A Better Nesting Place

Nesting birds and electricity don’t mix, so TVA is taking a proactive approach to help avoid future impacts to ospreys—a federally protected bird of prey—and lower the risks to energy infrastructure that could cause service disruptions.

DECEMBER 14, 2020 — Ospreys will have new, safer places to nest near Watts Bar Nuclear Plant (WBN) this spring, thanks to an ongoing project to move them away from nesting on TVA structures.

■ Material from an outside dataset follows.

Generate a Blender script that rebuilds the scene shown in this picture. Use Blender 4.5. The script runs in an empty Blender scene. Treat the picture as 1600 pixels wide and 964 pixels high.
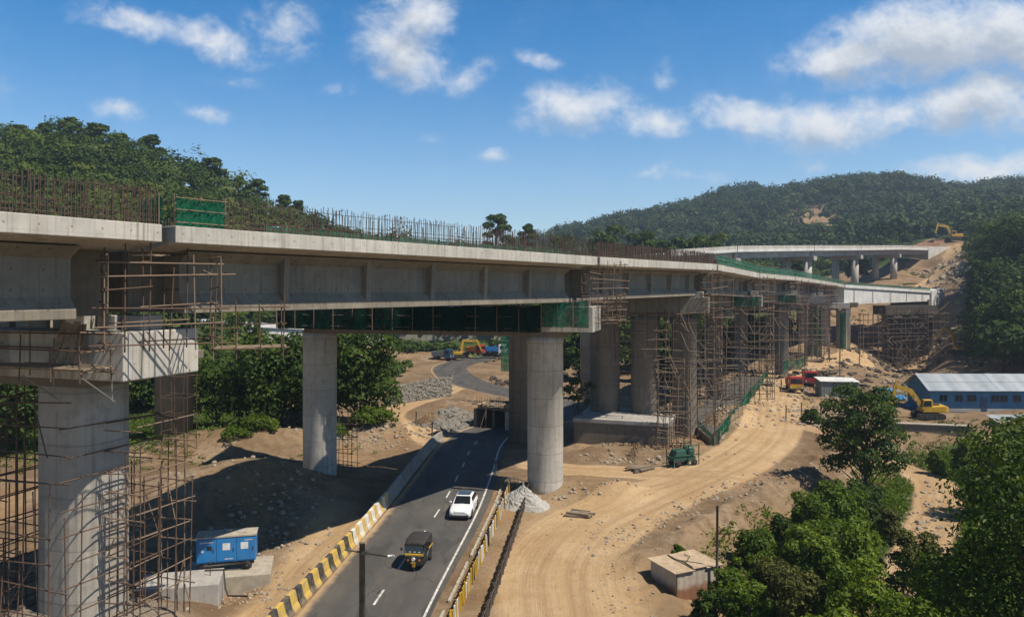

Because ospreys are large and have a wide wingspan, their fully spread wings are capable of touching closely spaced energized equipment or connecting an energized wire and a ground wire. To help protect both the birds and TVA equipment, TVA Environmental Scientist Jerri Dolan teamed with Natural Resource Specialist RJ Moore to develop the WBN Osprey Mitigation Strategy.

How to Help

The team created alternative osprey nesting platforms away from the transmission lines. The strategy also involves installing deterrents on the transmission poles to provide nesting opportunities away from the active transmission lines and poles.

A number of TVA organizations worked together recently to relocate four empty nests and to install 14 nesting platforms near the plant holding ponds to give the birds a safer place to roost.

“While this may sound easy, it took tremendous coordination and teamwork for all of the details to be worked out,” said Dolan. “These details included obtaining plant management approval, obtaining funding, constructing lightweight, durable Osprey platforms built to TVAs specifications, constructing plywood nest movers and placing them in carefully-chosen locations, then turning off the power and moving the nests.”

Moving Day

To move the nests, two bucket trucks, a digger derrick truck and great skill were required as these nests were intertwined with the electric lines.

Lifting Taj Mahal to platform
Crews move the 'Taj Mahal' of osprey nests to a safer location.

The nests ranged in size from small, approximately six inches by two feet diameter and about 10 pounds, to the one we nicknamed the ‘Taj Mahal’,” said Dolan. “I’d guess it was four feet square and must have weighed about 200 pounds.”

In the coming months, Watts Bar Nuclear Plant will remove several more nests and relocate them to the new platforms. To discourage future osprey nest building, deterrents will then be installed.

TVA has performed similar projects in Guntersville, Alabama in 2019 and at Sequoyah Nuclear Plant in October, 2020.

In addition to the Osprey Mitigation Strategy, Watts Bar Nuclear Plant Manager Beth Jenkins has agreed for TVA’s Natural Resource group and Mississippi State University (MSU) to use this location as a research site. MSU is currently conducting research toward avian uses and behavior associated with electric power infrastructure. When birds return in the spring, WBN will serve as one of the research sites for the capture, banding and satellite tagging of osprey.

The data collected by this TVA/MSU regional study will provide an array of valuable information for infrastructure usage and protection, proactive measures, nest fidelity, population and travel/dispersal patterns. This information will also provide valuable information for TVA’s Avian Protection Plan.